UN Secretary General Visits the Aral Sea

04 Apr 2010, by Kim in Uncategorized

I’m not sure if it is me or the news, but as we move closer to launch day, the political, environmental and economic issues surrounding the areas we’ll visit are becoming more prevalent to me.  The reality of this being much, much more than just another fun trip (which has always been the aim) is finally coming into real focus.  And so I was very intrigued to hear that the U.N. Secretary General, Ban Ki-moon, just spent six days touring Central Asia specifically to address the environmental and subsequent human rights catastrophe ensuing there.

The Secretary General called the drying up of Uzbekistan’s Aral Sea one of the planet’s most shocking environmental disasters.  Once the world’s fourth largest lake, the Aral Sea has unbelievably lost 90% of its water in just a few short years.  Our team has long incorporated this destination in our route planning as we hope to document and spread the word about this horrible and completely man-made loss.  What used to be thriving ports and fishing villages are now ghost towns with shipyard cemeteries and piers that jut out into dusty emptiness.  How?  The answer is painfully simple.  Soviet water diversion and irrigation projects to grow cotton has literally drained the Sea dry in less than a generation.

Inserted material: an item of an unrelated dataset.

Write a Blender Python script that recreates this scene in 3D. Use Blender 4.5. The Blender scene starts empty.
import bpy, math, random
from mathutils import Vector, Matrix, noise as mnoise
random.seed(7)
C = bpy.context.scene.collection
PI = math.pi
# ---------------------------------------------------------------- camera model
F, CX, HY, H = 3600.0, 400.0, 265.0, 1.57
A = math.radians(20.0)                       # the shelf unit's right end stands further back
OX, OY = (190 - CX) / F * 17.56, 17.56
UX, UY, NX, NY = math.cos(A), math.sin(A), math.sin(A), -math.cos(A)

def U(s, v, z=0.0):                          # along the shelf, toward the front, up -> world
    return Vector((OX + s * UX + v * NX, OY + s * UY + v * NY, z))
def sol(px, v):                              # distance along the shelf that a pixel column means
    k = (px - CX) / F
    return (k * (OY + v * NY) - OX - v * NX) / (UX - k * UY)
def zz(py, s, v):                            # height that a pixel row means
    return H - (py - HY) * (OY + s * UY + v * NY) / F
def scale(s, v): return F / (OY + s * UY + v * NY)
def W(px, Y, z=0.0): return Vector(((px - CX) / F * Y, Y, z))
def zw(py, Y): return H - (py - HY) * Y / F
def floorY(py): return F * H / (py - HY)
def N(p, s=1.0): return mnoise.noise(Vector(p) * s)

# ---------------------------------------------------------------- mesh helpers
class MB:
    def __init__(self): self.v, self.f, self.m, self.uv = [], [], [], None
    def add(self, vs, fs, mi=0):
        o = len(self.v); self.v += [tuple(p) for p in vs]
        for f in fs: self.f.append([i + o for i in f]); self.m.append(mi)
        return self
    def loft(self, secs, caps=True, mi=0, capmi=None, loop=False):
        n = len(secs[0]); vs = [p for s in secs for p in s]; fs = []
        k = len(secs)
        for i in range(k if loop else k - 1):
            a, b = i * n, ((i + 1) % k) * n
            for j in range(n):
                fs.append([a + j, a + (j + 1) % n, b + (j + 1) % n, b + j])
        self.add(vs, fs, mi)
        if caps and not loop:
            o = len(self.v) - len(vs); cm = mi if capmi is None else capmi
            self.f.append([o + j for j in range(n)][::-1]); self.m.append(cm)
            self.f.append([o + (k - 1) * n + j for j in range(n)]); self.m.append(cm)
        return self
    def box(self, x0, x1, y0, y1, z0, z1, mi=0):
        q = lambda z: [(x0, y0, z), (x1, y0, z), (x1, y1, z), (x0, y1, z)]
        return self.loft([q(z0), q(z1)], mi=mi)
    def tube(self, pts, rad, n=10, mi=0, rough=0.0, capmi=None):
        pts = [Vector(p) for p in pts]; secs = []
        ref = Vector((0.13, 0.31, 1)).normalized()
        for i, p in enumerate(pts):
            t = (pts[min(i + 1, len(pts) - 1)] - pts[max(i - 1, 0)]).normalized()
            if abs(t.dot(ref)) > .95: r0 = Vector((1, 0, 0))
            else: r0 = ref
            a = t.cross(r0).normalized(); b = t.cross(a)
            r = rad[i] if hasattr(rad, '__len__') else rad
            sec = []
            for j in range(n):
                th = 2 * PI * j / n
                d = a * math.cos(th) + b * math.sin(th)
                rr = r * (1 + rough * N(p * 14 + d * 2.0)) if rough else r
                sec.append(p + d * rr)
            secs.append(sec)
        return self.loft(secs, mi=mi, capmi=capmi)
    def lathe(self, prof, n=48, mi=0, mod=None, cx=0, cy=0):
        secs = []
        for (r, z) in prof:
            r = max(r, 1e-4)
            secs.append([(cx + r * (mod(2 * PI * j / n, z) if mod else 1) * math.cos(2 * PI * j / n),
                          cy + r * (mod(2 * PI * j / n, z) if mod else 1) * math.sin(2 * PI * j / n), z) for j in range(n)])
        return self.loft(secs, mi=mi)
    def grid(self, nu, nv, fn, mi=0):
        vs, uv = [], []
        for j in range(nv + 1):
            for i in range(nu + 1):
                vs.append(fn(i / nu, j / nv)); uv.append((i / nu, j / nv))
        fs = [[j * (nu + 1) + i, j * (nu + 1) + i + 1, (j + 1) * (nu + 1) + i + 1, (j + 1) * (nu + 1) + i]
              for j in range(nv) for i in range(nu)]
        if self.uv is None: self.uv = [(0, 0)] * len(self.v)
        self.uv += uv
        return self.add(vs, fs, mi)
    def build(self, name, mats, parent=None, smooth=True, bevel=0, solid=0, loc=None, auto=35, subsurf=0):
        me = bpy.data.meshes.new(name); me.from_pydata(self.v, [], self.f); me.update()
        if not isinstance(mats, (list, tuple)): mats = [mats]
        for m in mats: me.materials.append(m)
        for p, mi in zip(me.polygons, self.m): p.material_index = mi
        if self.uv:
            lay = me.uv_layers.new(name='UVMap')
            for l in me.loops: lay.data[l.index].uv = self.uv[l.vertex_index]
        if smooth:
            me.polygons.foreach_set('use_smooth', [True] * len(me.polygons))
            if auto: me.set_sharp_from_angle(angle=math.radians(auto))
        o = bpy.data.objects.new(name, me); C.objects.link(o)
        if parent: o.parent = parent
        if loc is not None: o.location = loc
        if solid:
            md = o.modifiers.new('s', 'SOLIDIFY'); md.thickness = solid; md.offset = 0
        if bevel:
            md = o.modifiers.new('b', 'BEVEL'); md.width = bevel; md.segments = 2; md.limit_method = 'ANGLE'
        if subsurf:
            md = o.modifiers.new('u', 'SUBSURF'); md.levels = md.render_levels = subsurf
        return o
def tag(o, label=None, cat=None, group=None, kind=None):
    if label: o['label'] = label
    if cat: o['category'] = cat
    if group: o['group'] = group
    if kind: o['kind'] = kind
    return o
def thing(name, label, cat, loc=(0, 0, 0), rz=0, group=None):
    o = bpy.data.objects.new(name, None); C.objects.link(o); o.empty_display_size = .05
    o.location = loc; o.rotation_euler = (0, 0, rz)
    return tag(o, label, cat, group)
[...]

The Secretary-General is hoping to convince Central Asian leaders to set aside their differences and work together to stop further water loss and to prevent other such environmental horrors.  But the fight over water rights for farming and hydro-electric dams mixed in with a multitude of human rights issues are proving to be extremely challenging obstacles.  If the cooperation of leadership fails, this could be our only opportunity to view what’s left of the Aral Sea before it disappears forever.